Am Freitag forderte Verteidiger Bram Moszkowicz das Gericht dazu auf, den Zeugen erneut zu verhören. Der Gerichtshof lehnte dies ab, worauf Moszkowicz einen Befangenheitsantrag stellte. Moszkowicz hatte bereits bei seinem Abschlussplädoyer am Dienstag gesagt, dass Wilders ein ehrlicher Prozess verweigert werde. Dieser "Makel" würde dem Prozess bei einer Verurteilung immer anhängen. Moszkowicz hatte seine Anschuldigung damit unterlegt, dass die Anklageschrift die Schuld seines Mandanten bereits suggeriere und damit das Prinzip der Unschuldsvermutung verletze. Die Staatsanwaltschaft hatte zuvor Freispruch gefordert.

Die Hintergründe des Verfahrens hatten in den Niederlanden in letzter Zeit erneut zu Spekulationen geführt. Anfang Oktober hatte die – deutlich pro Wilders-gesinnte – Tageszeitung De Telegraaf von einem Email-Verkehr zwischen dem ehemaligen Justizminister Ernst Hirsch Ballin und der Staatsanwaltschaft berichtet. Dabei hätte sich der Minister 2008 deutlich für eine Strafverfolgung ausgesprochen. Wilders lässt seither keine Gelegenheit ungenützt, von einem politischen Prozess zu sprechen. Sein Anwalt zog den Schluss, dass "eine deutliche politische Motivation vorliegt." Auch zahlreiche politische Gegner Wilders stehen dem Prozess inzwischen kritisch gegenüber.

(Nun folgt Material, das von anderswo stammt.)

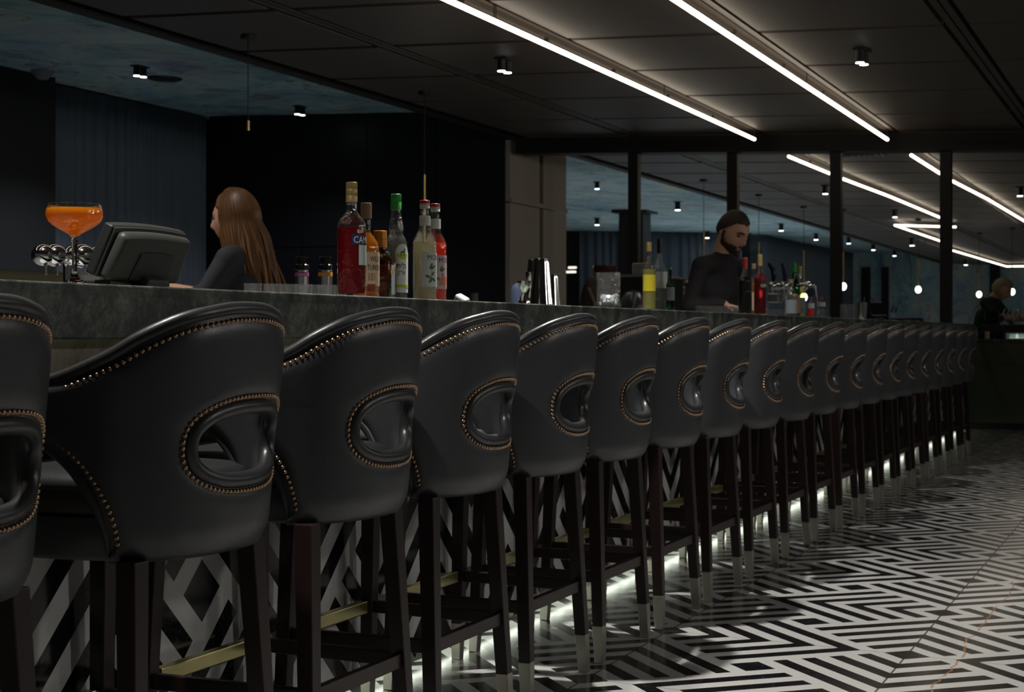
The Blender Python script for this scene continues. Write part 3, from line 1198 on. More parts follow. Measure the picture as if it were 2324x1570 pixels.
def build_bottles():
    # ---- tall red bitter bottle
    loc, d = bottle_at(798, 2.17)
    k = d / FPX
    t = thing('liquor_bottle', loc, 'tall bottle of red bitter with gold cap and navy label, tallest on the bar', 'bottle', G_FRONT)
    H = (671 - 411) * k
    R = 32.5 * k
    prof = [(R * .94, 0), (R, .004), (R, H * .575)] + smooth_prof([(R, H * .60), (R * .97, H * .635), (R * .82, H * .675), (R * .55, H * .715), (R * .40, H * .75), (R * .375, H * .80)])
    prof += [(R * .375, H * .955), (R * .37, H * .96)]
    glass_body(t, prof, wall=.003, base=.012)
    fill(t, prof, H * .60, 'l_red', base=.010)
    cap(t, R * .40, H * .825, H, 'cap_gold', rings=2)
    ca = cam_angle(loc)
    lb = patch(R + .0004, ca + .02, ca + 2.6, H * .450, H * .540, 30).build('brand_label', M['lab_blue'], t, angle=60)
    bent_text(lb, 'lettering', M['ink_white'], 'CAMPARI', .0262, R + .0013, ca + .12, H * .467, 0, 0.86)
    patch(R + .0003, ca + .52, ca + 2.0, H * .275, H * .449, 24).build('paper_label', M['lab_mint'], t, angle=60)
    # ---- whiskey with cork
    loc, d = bottle_at(831, 2.24)
    k = d / FPX
    t = thing('liquor_bottle', loc, 'whiskey bottle with cream label reading 101, partly behind the red bitter bottle', 'bottle', G_FRONT)
    H, R = (674 - 457) * k, 29.5 * k
    prof = [(R * .94, 0), (R, .004), (R, H * .50)] + smooth_prof([(R, H * .52), (R * .93, H * .57), (R * .66, H * .635), (R * .40, H * .69), (R * .34, H * .74)]) + [(R * .34, H * .90), (R * .40, H * .905), (R * .40, H * .985)]
    glass_body(t, prof, wall=.003, base=.01)
    fill(t, prof, H * .69, 'l_amber', base=.008)
    cap(t, R * .415, H * .84, H, 'cork', 'cork')
    ca = cam_angle(loc)
    lb = patch(R + .0004, ca - .55, ca + 1.9, H * .13, H * .485, 30).build('brand_label', M['lab_cream'], t, angle=60)
    bent_text(lb, 'lettering', M['ink_black'], 'WILD', .0215, R + .0013, ca + .30, H * .385, .0002, .66)
    bent_text(lb, 'lettering', M['ink_black'], 'TURKEY', .0225, R + .0013, ca + .08, H * .295, .0002, .58)
    bent_text(lb, 'lettering', M['ink_red'], '101', .033, R + .0013, ca + .10, H * .185, .0003, .56)
    patch(R + .001, ca + .08, ca + .75, H * .075, H * .150, 20).build('lower_label', M['lab_rust'], t, angle=60)
    # ---- square amber bottle with orange cap
    loc, d = bottle_at(863, 2.345)
    k = d / FPX
    t = thing('liquor_bottle', loc, 'square amber glass bottle with copper orange cap between whiskey and clear bottle', 'bottle', G_FRONT)
    H = (674 - 515) * k
    w = 35 * k
    a0 = cam_angle(loc) + .5 - PI / 4
    def sq(levels, n=40):
        v, f = [], []
        for (r, z, e) in levels:
            for i in range(n):
                x, y = superell(-PI + 2 * PI * i / n, r, r, r, e)
                c, s = math.cos(a0), math.sin(a0)
                v.append((x * c - y * s, x * s + y * c, z))
        m = len(levels)
        for q in range(m - 1):
            for i in range(n):
                j = (i + 1) % n
                f.append((q * n + i, q * n + j, (q + 1) * n + j, (q + 1) * n + i))
        f.append(tuple(range(n))[::-1])
        f.append(tuple((m - 1) * n + i for i in range(n)))
        return MB().add(v, f)
    wo = w * .86
    sq([(wo * .95, 0, 7), (wo, .004, 7), (wo, H * .575, 7), (wo * .93, H * .62, 6), (wo * .75, H * .655, 4), (wo * .42, H * .68, 2.2), (wo * .36, H * .72, 2), (wo * .36, H * .90, 2)]).build('bottle_glass', M['g_brown'], t, angle=50)
    wi = wo - .003
    sq([(wi * .97, .008, 7), (wi, .012, 7), (wi, H * .50, 7), (wi * .98, H * .505, 7)]).build('liquid', M['l_gold'], t, angle=50)
    cap(t, wo * .50, H * .76, H, 'cap_orange', rings=1)
    R2 = Matrix.Rotation(a0, 3, 'Z')
    for s, nm in ((0, 'brand_label'),):
        c = R2 @ Vector((0, wo + .0006, H * .30))
        MB().box(c, (wo * 1.1, .0008, H * .42), R2).build('brand_label', M['lab_grey'], t, smooth=False)
        c = R2 @ Vector((0, wo + .0011, H * .44))
        MB().box(c, (wo * 1.5, .0008, H * .07), R2 @ Matrix.Rotation(.5, 3, 'Y')).build('ribbon_label', M['lab_tan'], t, smooth=False)
    # ---- clear anise bottle with green cap
    loc, d = bottle_at(899, 2.33)
    k = d / FPX
    t = thing('liquor_bottle', loc, 'clear spirit bottle with green screw cap and Hebrew label showing a deer', 'bottle', G_FRONT)
    H, R = (681 - 438) * k, 26 * k
    prof = [(R * .93, 0), (R * .98, .004), (R * .97, H * .12), (R, H * .40)] + smooth_prof([(R * 1.0, H * .48), (R * .97, H * .53), (R * .85, H * .58), (R * .64, H * .615), (R * .60, H * .64), (R * .64, H * .665), (R * .62, H * .71), (R * .46, H * .80), (R * .40, H * .87)]) + [(R * .40, H * .95)]
    glass_body(t, prof, wall=.003, base=.012)
    fill(t, prof, H * .70, 'l_clear', base=.010)
    cap(t, R * .46, H * .855, H, 'cap_green', rings=1)
    ca = cam_angle(loc)
    lb = patch(R + .0004, ca - .1, ca + 2.0, H * .08, H * .455, 30).build('brand_label', M['lab_white'], t, angle=60)
    bent_text(lb, 'lettering', M['ink_navy'], 'תילג', .026, R + .0013, ca + .02, H * .30, .0003, .8)
    bent_text(lb, 'lettering', M['ink_navy'], 'קרא', .021, R + .0013, ca + .10, H * .245, .0002, .8)
    patch(R + .001, ca - .1, ca + 2.0, H * .125, H * .155, 24).build('green_band', M['lab_lime'], t, angle=60)
    # round emblem: yellow ground with a small green deer
    disc_on(R + .0012, ca + .62, H * .445, .026, .030).build('emblem_ground', M['lab_white'], t, smooth=False)
    def on_cyl(pts, off, mat, nm):
        v = [((R + off) * math.cos(ca + .62 + x / R), (R + off) * math.sin(ca + .62 + x / R), H * .445 + z) for x, z in pts]
        MB().add(v, [tuple(range(len(v)))]).build(nm, mat, t, smooth=False)
    disc_on(R + .0017, ca + .62, H * .440, .021, .018, a0=PI, a1=2 * PI).build('emblem_field', M['lab_lime'], t, smooth=False)
    on_cyl([(-.008, -.010), (-.006, -.010), (-.006, .000), (.003, .000), (.003, -.010), (.005, -.010), (.006, .006), (.009, .014), (.006, .016), (.003, .008), (-.008, .006)], .0030, M['leaf'], 'emblem_deer')
    # ---- two syrup bottles
    for (px, l, liq, lev, lab, lbl, top) in ((964, 2.19, 'l_cloud', .58, 'lab_white', 'syrup bottle of cloudy pale syrup with white leaf label and red cap', 452),
                                             (988, 2.30, 'l_pink', .60, 'lab_pink', 'syrup bottle of coral red syrup with grapefruit label, behind the pale syrup', 455)):
        loc, d = bottle_at(px, l)
        k = d / FPX
        t = thing('syrup_bottle', loc, lbl, 'bottle', 'matching syrup bottles with red caps')
        H, R = (679 - top) * k, 26.5 * k
        if liq == 'l_pink': R = 25 * k
        prof = [(R * .94, 0), (R, .005), (R, H * .54)] + smooth_prof([(R * 1.02, H * .575), (R * .98, H * .60), (R * .80, H * .645), (R * .56, H * .70), (R * .44, H * .76), (R * .37, H * .84)]) + [(R * .36, H * .93)]
        glass_body(t, prof, wall=.003, base=.010)
        fill(t, prof, H * lev, liq, base=.008)
        cap(t, R * .43, H * .92, H * .965, 'cap_white', 'cap_collar', rings=1)
        cap(t, R * .43, H * .966, H, 'cap_red')
        ca = cam_angle(loc)
        lb = patch(R + .0005, ca - .26, ca + 2.2, H * .135, H * .475, 30).build('brand_label', M[lab], t, angle=60)
        bent_text(lb, 'lettering', M['ink_black'], 'MONIN', .0235, R + .0014, ca + .20 if liq == 'l_cloud' else ca + .28, H * .40, 0, .86)
        nk = patch(R * .47, ca - 1.2, ca + 1.4, H * .745, H * .845, 20).build('neck_label', M['lab_white'], t, angle=60)
        bent_text(nk, 'lettering', M['cap_red'], 'MONIN', .013, R * .485, ca - .3, H * .775, 0, .8)
        # sprig of leaves printed on the label
        def leafp(x, z, an, L, wd, mat, nm='leaf_print'):
            v = []
            for i in range(14):
                q = 2 * PI * i / 14
                lx, lz = L / 2 * math.cos(q), wd / 2 * math.sin(q) * (1 - .25 * math.cos(q))
                X, Z = x + lx * math.cos(an) - lz * math.sin(an), z + lx * math.sin(an) + lz * math.cos(an)
                v.append(((R + .0016) * math.cos(ca + X / R), (R + .0016) * math.sin(ca + X / R), Z))
            return v
        mb = MB()
        xs = .40 * R
        for (x, z, an, L, wd) in ((.006, .34, 1.2, .022, .008), (.014, .33, .6, .020, .007), (-.004, .235, 2.7, .022, .008), (.012, .265, .9, .018, .007), (.004, .195, -2.2, .016, .008), (.016, .205, -.6, .018, .008), (.008, .27, 1.5, .045, .0015)):
            v = leafp(xs + x, H * z, an, L, wd, None)
            mb.add(v, [tuple(range(len(v)))])
        mb.build('leaf_print', M['leaf'], lb, smooth=False)
        if liq == 'l_pink':
            disc_on(R + .0020, ca + .40 + .016 / R, H * .215, .017, .019).build('fruit_print', M['lab_cream'], lb, smooth=False)
            disc_on(R + .0026, ca + .40 + .016 / R, H * .215, .0145, .0165).build('fruit_flesh', M['fruit'], lb, smooth=False)
        if liq == 'l_cloud':
            patch(R + .0005, ca - 1.35, ca - .95, H * .13, H * .455, 8).build('side_label', M['lab_white'], t, angle=60)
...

Bevor dieser nun neu beginnt, werden einige Monate verstreichen. Sicher ist nur, dass dieser gemäß Wilders mit "neuen Richtern" stattfindet. Wilders kündigte am Freitag an, seinerseits Anzeige gegen den Ratsherren Tom Schalken zu stellen. Der Zeuge Hans Jansen erklärte indes, Schalken habe nicht versucht ihn zu beeinflussen.